Don Sutherland - a weather hobbyist who posts on the American Weather forums - has looked at eleven similar cases when the AO dropped that low during late November or early December. The mean duration for the eleven different events was 30.5 days with a median of duration of 36 days. He notes that the 4 cases that followed a strongly negative AO during October were tenacious with the negative AO lasting between 30 and 48 days.

While the sample size is small, Sutherland’s analysis suggests the current negative AO could last through December and that the AO during the month will average in the negative range. If so, the latter part of December could average colder than average.

Don also noted that the average seasonal snowfall for Reagan National during those 11 seasons was 21.8 inches and the median was 17.6 inches, both around 5 inches more than for all seasons.

However, those high numbers may be misleading. Bob Hill, another hobbyist, looked at the 18 Decembers when the AO index measured below -1.0. The AO remained negative in 15 of those 18 seasons during January. 17 of the 18 seasons had a negative AO average for the December-February period.

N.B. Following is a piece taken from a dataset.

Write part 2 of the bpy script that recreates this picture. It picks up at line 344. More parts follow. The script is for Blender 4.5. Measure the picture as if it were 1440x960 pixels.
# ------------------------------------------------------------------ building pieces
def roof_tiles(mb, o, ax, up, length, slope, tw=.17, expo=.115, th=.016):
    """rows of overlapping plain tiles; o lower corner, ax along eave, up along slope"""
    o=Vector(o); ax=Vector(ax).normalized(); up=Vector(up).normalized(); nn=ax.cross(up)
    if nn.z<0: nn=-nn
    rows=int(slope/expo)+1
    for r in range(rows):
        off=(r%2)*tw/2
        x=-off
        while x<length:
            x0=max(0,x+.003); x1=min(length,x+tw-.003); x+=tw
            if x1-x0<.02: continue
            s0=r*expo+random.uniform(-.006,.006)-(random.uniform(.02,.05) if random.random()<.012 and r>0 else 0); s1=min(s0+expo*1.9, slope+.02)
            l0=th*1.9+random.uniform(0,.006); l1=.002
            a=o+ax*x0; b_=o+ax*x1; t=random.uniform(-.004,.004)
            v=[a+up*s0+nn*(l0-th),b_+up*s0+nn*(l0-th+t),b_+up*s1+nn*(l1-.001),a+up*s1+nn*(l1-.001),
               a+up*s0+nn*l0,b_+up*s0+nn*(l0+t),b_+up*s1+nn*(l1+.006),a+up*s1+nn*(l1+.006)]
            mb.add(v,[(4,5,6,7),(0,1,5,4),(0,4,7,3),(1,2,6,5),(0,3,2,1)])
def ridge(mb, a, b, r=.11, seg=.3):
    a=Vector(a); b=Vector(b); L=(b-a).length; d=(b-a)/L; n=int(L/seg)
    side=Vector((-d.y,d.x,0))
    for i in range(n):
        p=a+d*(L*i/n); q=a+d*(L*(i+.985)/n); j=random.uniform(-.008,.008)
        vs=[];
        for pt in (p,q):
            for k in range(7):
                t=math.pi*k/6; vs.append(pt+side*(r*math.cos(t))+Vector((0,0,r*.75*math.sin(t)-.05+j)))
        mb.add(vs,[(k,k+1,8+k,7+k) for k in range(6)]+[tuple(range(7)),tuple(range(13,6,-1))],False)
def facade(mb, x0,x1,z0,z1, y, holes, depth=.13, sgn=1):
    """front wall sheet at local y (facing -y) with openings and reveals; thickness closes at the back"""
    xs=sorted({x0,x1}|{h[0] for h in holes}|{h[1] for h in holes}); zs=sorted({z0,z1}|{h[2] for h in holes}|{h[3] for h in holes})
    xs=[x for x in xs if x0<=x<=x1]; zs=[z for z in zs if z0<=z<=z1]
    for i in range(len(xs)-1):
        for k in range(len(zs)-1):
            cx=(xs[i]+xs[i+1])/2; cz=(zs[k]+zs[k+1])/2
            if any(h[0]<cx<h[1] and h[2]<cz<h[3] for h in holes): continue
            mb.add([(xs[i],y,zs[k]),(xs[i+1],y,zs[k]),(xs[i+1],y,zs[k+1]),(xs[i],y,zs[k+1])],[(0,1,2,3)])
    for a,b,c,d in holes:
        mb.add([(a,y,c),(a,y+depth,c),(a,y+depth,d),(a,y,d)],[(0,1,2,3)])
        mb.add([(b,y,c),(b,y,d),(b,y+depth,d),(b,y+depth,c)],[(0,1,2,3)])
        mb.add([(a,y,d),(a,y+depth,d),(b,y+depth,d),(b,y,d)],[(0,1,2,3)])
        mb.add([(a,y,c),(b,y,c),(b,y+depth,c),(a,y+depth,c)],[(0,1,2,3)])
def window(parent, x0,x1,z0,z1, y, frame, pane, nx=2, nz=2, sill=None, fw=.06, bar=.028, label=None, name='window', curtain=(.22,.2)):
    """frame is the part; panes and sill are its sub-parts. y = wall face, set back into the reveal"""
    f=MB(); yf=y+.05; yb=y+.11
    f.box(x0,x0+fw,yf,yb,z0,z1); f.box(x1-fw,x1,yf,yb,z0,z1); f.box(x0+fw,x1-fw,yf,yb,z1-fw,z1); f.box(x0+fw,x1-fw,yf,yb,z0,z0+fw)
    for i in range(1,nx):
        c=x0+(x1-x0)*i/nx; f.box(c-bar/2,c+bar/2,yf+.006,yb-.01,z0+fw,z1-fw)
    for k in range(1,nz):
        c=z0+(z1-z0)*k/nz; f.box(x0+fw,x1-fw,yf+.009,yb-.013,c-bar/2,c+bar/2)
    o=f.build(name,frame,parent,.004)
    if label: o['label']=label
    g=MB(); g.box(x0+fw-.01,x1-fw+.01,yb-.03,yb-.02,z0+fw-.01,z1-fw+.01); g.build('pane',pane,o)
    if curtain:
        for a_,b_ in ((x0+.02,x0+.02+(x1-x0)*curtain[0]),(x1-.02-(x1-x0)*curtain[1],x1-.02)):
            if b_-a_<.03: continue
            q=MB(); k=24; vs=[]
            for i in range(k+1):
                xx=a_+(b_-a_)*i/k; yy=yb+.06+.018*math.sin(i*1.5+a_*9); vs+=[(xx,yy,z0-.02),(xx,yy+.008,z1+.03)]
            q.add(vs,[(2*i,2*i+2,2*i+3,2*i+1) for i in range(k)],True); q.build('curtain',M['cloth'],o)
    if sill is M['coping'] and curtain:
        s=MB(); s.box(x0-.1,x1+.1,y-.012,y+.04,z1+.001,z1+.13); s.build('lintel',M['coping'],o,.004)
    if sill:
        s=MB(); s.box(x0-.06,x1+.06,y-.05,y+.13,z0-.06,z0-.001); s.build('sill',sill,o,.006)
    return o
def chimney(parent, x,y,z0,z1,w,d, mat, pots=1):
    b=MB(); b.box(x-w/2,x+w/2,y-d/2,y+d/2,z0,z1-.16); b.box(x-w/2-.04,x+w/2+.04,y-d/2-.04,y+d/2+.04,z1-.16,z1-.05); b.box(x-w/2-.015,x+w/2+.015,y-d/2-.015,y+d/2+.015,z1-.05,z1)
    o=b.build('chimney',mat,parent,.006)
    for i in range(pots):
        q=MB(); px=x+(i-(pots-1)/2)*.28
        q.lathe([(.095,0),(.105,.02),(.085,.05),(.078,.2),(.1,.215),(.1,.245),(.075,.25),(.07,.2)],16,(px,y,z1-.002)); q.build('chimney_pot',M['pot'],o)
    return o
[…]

What does the prevalance of a negative AO in those cases say about snow? The average snowfall for the 18 seasons was 19.8 inches. However, only 8 of the 18 had normal or above normal snowfall proving again how much luck plays in the D.C area having a big winter. The snowfall during 30 percent of those years exceeded 20 inches suggesting that the chance of having a big snow year would not be negligible and is probably more likely than during most seasons (especially those in which a positive AO is the dominant mode).

In summary, odds favor the AO being negative more than positive this winter season suggesting that temperatures will probably not be as warm relative to normal as last winter and could even end up averaging below normal. Yes, we are more likely to have a snowy winter than during years when the AO is positive or when you look at all years. But a strongly negative AO does not always translate into a snowy winter.